Simulating aerosol-radiation effect on subseasonal prediction in a coupled Unified Forecast System and CCPP-Chem: prescribed aerosol climatology versus dynamic aerosol model

This study examines the impact of aerosol-radiation interation on subseasonal prediction using the Unified Forecast System (UFS) coupled to an ocean and an aerosol component. The aerosol component is from the current NOAA operational GEFS-Aerosols model, which includes the GOCART aerosol modules, simulating sulfate, dust, black carbon, organic carbon, and sea-salt aerosols. The modeled aerosol optical depth (AOD) is compared to reanalysis from Modern-Era Retrospective analysis for Research and Applications, Version 2 (MERRA2) and observations from Moderate Resolution Imaging Spectro-radiometer (MODIS) satellite. Despite AOD bias primarily in dust and sea salt, good AOD agreement is achieved. The simulated radiative forcing (RF) from the total aerosol at the top of the atmosphere is approximately -2.5 W/m2 or -16 W/m2 per unit AOD globally. This is consistent with previous studies.

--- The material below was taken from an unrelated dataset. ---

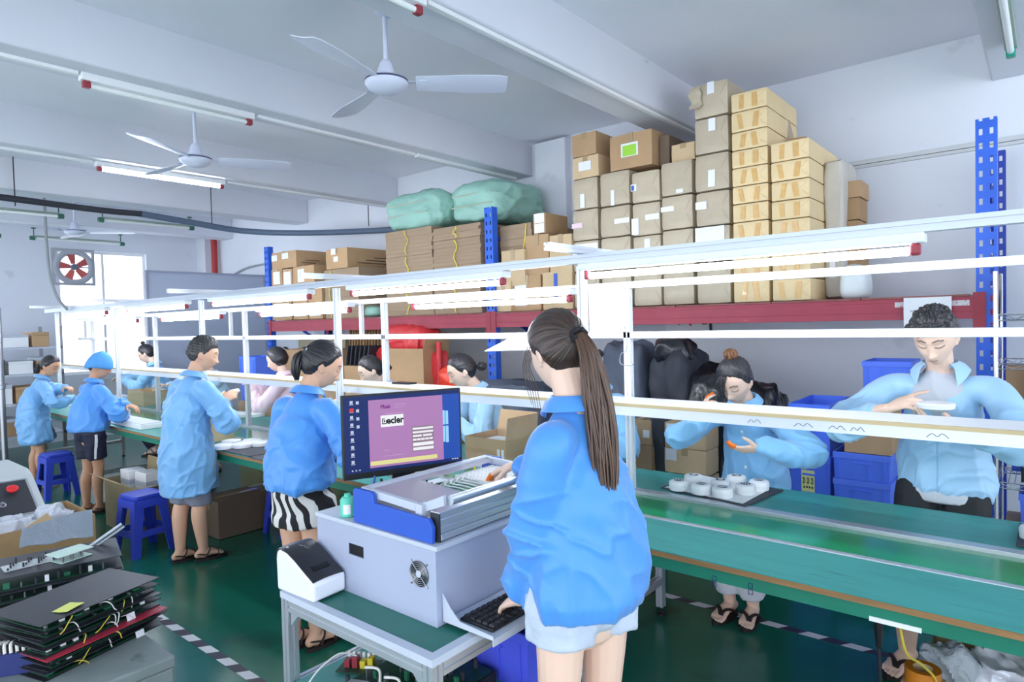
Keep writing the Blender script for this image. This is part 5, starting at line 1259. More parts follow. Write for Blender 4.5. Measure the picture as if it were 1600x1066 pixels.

In parallel simulations, the dynamic prognostic aerosols are replaced with modeled climatological aerosol concentrations in the UFS. While regional differences in RF are noticeable in some special events between these twin experiments, the resulting RF, surface temperature, precipitation and geopotential height at 500 hPa, show similarity over multi-years in subseasonal applications. This suggests that replacing the costly chemistry module with the modeled aerosol concentration climatology is a possible alternative in the subseasonal applications.